For his part, Mr. Trump has toggled unpredictably between appealing for unity in the wake of Charlottesville to reaffirming his inflammatory statements of last Tuesday, when he draw a moral equivalence between the white supremacists and those who tried to resist them.

On Monday night, the president prefaced a speech laying out his Afghanistan policy with a call for conciliation, telling the service members in his audience that they symbolized the ideals of individual rights and respect for minorities that are central to the American experience.

“Loyalty to our nation demands loyalty to one another,” he said in the most eloquent part of his 25-minute address. “Love for America requires love for all of its people. When we open our hearts to patriotism, there is no room for prejudice, no place for bigotry and no tolerance for hate.”

Ms. Sanders said she expected the president to start off in a similarly conciliatory vein, when he takes the stage at the Phoenix Convention Center around 7 p.m. local time.

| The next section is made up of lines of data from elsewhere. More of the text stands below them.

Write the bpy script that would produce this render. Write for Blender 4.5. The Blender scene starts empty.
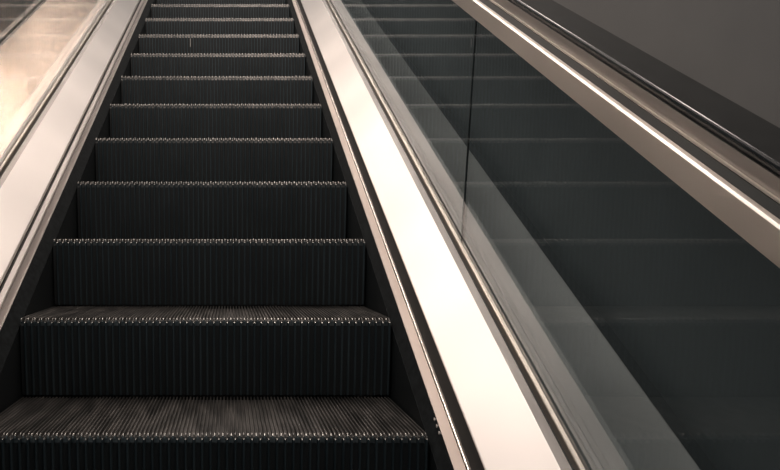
import bpy, math, random
from mathutils import Vector

# ------------------------------------------------------------------ frame of the incline
TH = math.radians(30.0)
D = Vector((0, math.cos(TH), math.sin(TH)))          # along the escalator, uphill
N = Vector((0, -math.sin(TH), math.cos(TH)))         # square to the slope, up
O = Vector((0, 0, 2.0))                              # nose line of the lowest visible step
RUN, RISE, W = 0.389, 0.389 * math.tan(TH), 1.03
PITCH = math.hypot(RUN, RISE)

def P(x, s, v):
    return O + Vector((x, 0, 0)) + D * s + N * v

scene = bpy.context.scene
scene.view_settings.view_transform = 'Standard'
scene.view_settings.look = 'None'
scene.view_settings.gamma = 1
scene.view_settings.use_curve_mapping = False
scene.view_settings.exposure = 0.0

# ------------------------------------------------------------------ camera
cam_data = bpy.data.cameras.new('camera')
cam = bpy.data.objects.new('camera', cam_data)
scene.collection.objects.link(cam)
cam.location = P(0.0657, -1.2556, 1.22)
cam.rotation_euler = (math.radians(90.77), 0, 0)
cam_data.sensor_width = 36
cam_data.lens = 745 / 780 * 36
cam_data.shift_x = 161 / 780
cam_data.clip_start = 0.05
scene.camera = cam

# ------------------------------------------------------------------ world and lamps
world = bpy.data.worlds.new('world')
scene.world = world
world.use_nodes = True
bg = world.node_tree.nodes['Background']
bg.inputs[0].default_value = (0.50, 0.72, 0.84, 1)
bg.inputs[1].default_value = 0.14

def area(name, loc, target, sx, sy, power, col):
    l = bpy.data.lights.new(name, 'AREA')
    l.shape = 'RECTANGLE'; l.size = sx; l.size_y = sy
    l.energy = power; l.color = col
    o = bpy.data.objects.new(name, l)
    scene.collection.objects.link(o)
    o.location = loc
    o.rotation_euler = (target - loc).to_track_quat('-Z', 'Y').to_euler()
    return o

WARM = (1.0, 0.88, 0.80)
PEACH = (1.0, 0.81, 0.68)
# two rows of ceiling fittings that follow the incline
for s in (1.4, 3.4, 5.4, 7.4, 9.4, 11.4):
    area('ceiling_lamp', P(-1.3, s, 3.0), P(-1.1, s, 0), 1.3, 0.45, 27, WARM)
for s in (0.6, 2.6, 4.6, 6.6, 8.6, 10.6):
    area('ceiling_lamp', P(0.45, s, 3.0), P(0.35, s, 0), 0.8, 0.45, 37, WARM)
for s in (6.4, 9.3, 12.2, 15.1):
    area('ceiling_lamp', P(-3.25, s, 3.0), P(-3.0, s, 0), 0.7, 0.5, 60, PEACH)

# ------------------------------------------------------------------ materials
def mat(name):
    m = bpy.data.materials.new(name); m.use_nodes = True
    nt = m.node_tree
    return m, nt, nt.nodes['Principled BSDF']

def noise_col(nt, bsdf, c0, c1, scale, detail=4, vec=(1, 1, 1), lo=0.35, hi=0.65, rough=None):
    tc = nt.nodes.new('ShaderNodeTexCoord')
    mp = nt.nodes.new('ShaderNodeMapping'); mp.inputs['Scale'].default_value = vec
    no = nt.nodes.new('ShaderNodeTexNoise'); no.inputs['Scale'].default_value = scale
    no.inputs['Detail'].default_value = detail
    cr = nt.nodes.new('ShaderNodeValToRGB')
    cr.color_ramp.elements[0].position = lo; cr.color_ramp.elements[0].color = (*c0, 1)
    cr.color_ramp.elements[1].position = hi; cr.color_ramp.elements[1].color = (*c1, 1)
    nt.links.new(tc.outputs['Object'], mp.inputs[0]); nt.links.new(mp.outputs[0], no.inputs['Vector'])
    nt.links.new(no.outputs['Fac'], cr.inputs[0]); nt.links.new(cr.outputs[0], bsdf.inputs['Base Color'])
    if rough:
        mr = nt.nodes.new('ShaderNodeMapRange')
        mr.inputs['To Min'].default_value = rough[0]; mr.inputs['To Max'].default_value = rough[1]
        nt.links.new(no.outputs['Fac'], mr.inputs['Value']); nt.links.new(mr.outputs[0], bsdf.inputs['Roughness'])
    return no

def brushed(name, col, r0, r1, aniso):
    """stainless steel brushed along the incline: reflections smear across it"""
    m, nt, b = mat(name)
    b.inputs['Metallic'].default_value = 1
    c1 = tuple(min(1, c * 1.08) for c in col); c0 = tuple(c * 0.92 for c in col)
    noise_col(nt, b, c0, c1, 2.2, 1.5, (1, 1, 1), 0.3, 0.7, (r0, r1))
    geo = nt.nodes.new('ShaderNodeNewGeometry')
    cr = nt.nodes.new('ShaderNodeVectorMath'); cr.operation = 'CROSS_PRODUCT'
    nt.links.new(geo.outputs['Normal'], cr.inputs[0]); cr.inputs[1].default_value = D
    nm = nt.nodes.new('ShaderNodeVectorMath'); nm.operation = 'NORMALIZE'
    nt.links.new(cr.outputs[0], nm.inputs[0])
    nt.links.new(nm.outputs[0], b.inputs['Tangent'])
    b.inputs['Anisotropic'].default_value = aniso
    return m

M_deck = brushed('brushed_steel_deck', (0.79, 0.735, 0.70), 0.42, 0.5, 0.85)
M_outer = brushed('brushed_steel_shaded', (0.38, 0.355, 0.335), 0.38, 0.48, 0.75)  # outer steel, with the right deck's shade put into the colour
M_trim = brushed('brushed_steel_trim', (0.34, 0.285, 0.255), 0.38, 0.45, 0.0)
M_clamp = brushed('clamp_steel', (0.60, 0.54, 0.48), 0.32, 0.36, 0.5)
M_outl = brushed('brushed_steel_lit', (0.86, 0.70, 0.60), 0.25, 0.28, 0.3)  # same outer steel, with the left deck's lamp light put into the colour
M_rail = brushed('rail_cap_steel', (0.70, 0.645, 0.59), 0.27, 0.32, 0.25)
M_dark = brushed('dark_steel', (0.11, 0.108, 0.103), 0.35, 0.4, 0.0)
M_dark2 = brushed('dark_trim_steel', (0.22, 0.195, 0.18), 0.38, 0.42, 0.0)  # darker trim steel for the left side
M_guide = brushed('guide_steel', (0.38, 0.35, 0.325), 0.3, 0.36, 0.0)
M_chan = brushed('channel_steel', (0.38, 0.35, 0.33), 0.4, 0.45, 0.0)

M_bead, nt, b = mat('polished_bead')
b.inputs['Base Color'].default_value = (0.8, 0.76, 0.7, 1); b.inputs['Metallic'].default_value = 1
b.inputs['Roughness'].default_value = 0.22

M_skirt, nt, b = mat('skirt_black')
noise_col(nt, b, (0.008, 0.010, 0.011), (0.014, 0.016, 0.017), 6, 5, (1, 1, 1), .35, .65, (0.4, 0.55))
b.inputs['Specular IOR Level'].default_value = 0.25

M_brush, nt, b = mat('brush_bristle')
noise_col(nt, b, (0.003, 0.004, 0.0045), (0.009, 0.011, 0.012), 60, 3, (1, 1, 1), .35, .65)
b.inputs['Roughness'].default_value = 0.8
b.inputs['Specular IOR Level'].default_value = 0.15

M_gap, nt, b = mat('rubber_and_shade_black')  # black for gaskets and seams, also for painted shade
b.inputs['Base Color'].default_value = (0.012, 0.014, 0.014, 1); b.inputs['Roughness'].default_value = 0.6

M_rubber, nt, b = mat('handrail_rubber')
noise_col(nt, b, (0.008, 0.009, 0.009), (0.013, 0.014, 0.014), 20, 3, (1, 1, 1), .35, .65)
b.inputs['Roughness'].default_value = 0.2
b.inputs['Specular IOR Level'].default_value = 0.36

M_tread, nt, b = mat('tread_metal')
noise_col(nt, b, (0.09, 0.088, 0.085), (0.27, 0.25, 0.235), 30, 6, (1, 0.2, 1), .3, .7, (0.28, 0.48))
b.inputs['Metallic'].default_value = 0.85

M_tip, nt, b = mat('worn_tip')
b.inputs['Base Color'].default_value = (0.33, 0.315, 0.295, 1); b.inputs['Metallic'].default_value = 1
b.inputs['Roughness'].default_value = 0.38

M_riser, nt, b = mat('riser_metal')
noise_col(nt, b, (0.026, 0.040, 0.047), (0.056, 0.076, 0.085), 14, 6, (1, 1, 0.25), .3, .7, (0.4, 0.6))
b.inputs['Metallic'].default_value = 0.5

M_groove, nt, b = mat('riser_groove')
b.inputs['Base Color'].default_value = (0.005, 0.007, 0.008, 1); b.inputs['Roughness'].default_value = 0.7

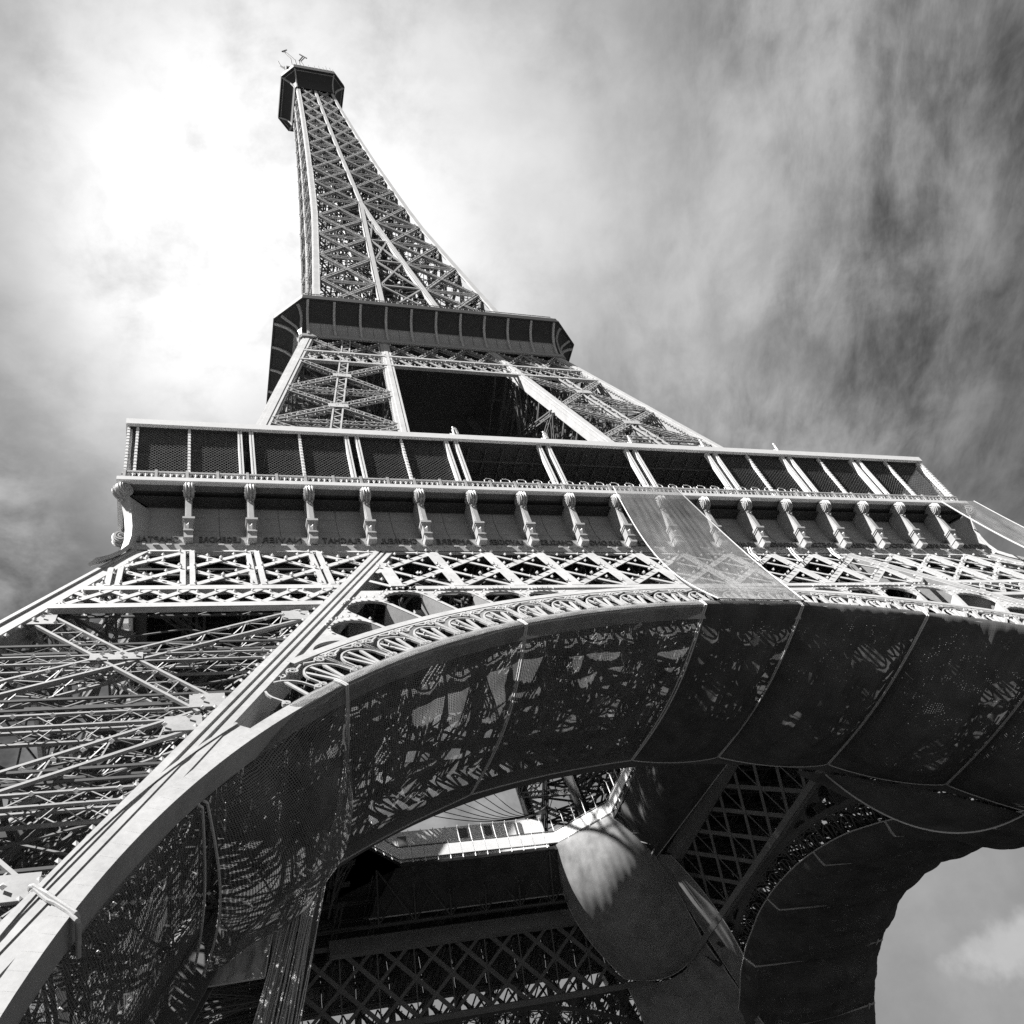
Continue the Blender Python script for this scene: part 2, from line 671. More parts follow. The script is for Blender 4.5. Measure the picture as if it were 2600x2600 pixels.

The lack of a pardon for Mr. Arpaio would deprive the rally of a dramatic moment. But Mr. Trump has said he is seriously considering a pardon for the former sheriff, suggesting it could happen later. Mr. Arpaio was found guilty of criminal contempt of court after he flouted an order to stop detaining people his office suspected of being undocumented immigrants.

Mr. Trump was traveling with Stephen Miller, the senior policy adviser who is a prime advocate for hard-line immigration policy, and John F. Kelly, his new chief of staff, who came over from the Department of Homeland Security.

Mr. Kelly, a retired Marine Corps general who ran the military’s Southern Command, also favors a tough approach on immigration. But he is trying to moderate Mr. Trump’s public statements and to impose discipline on a White House that had come to mirror its capricious boss.

The trip, planned several weeks ago, is viewed by the White House as a chance for the president to recapture momentum, after a week that was lost amid the furor over his reaction to Charlottesville.

Mr. Trump’s political operation put out a radio ad featuring the president’s daughter-in-law Lara Trump urging people to attend the rally. She is expected to be on hand for the gathering.

Mr. Trump said nothing to reporters on his visit to the border center. But he seemed to savor the welcome from military families who stood along a rope line at the Marine Corps Air Station in Yuma.

Though the temperature was 107 degrees, Mr. Trump lingered to take pictures and scrawl his name on caps, while his staff and reporters huddled under a wing of Air Force One to escape the blistering heat.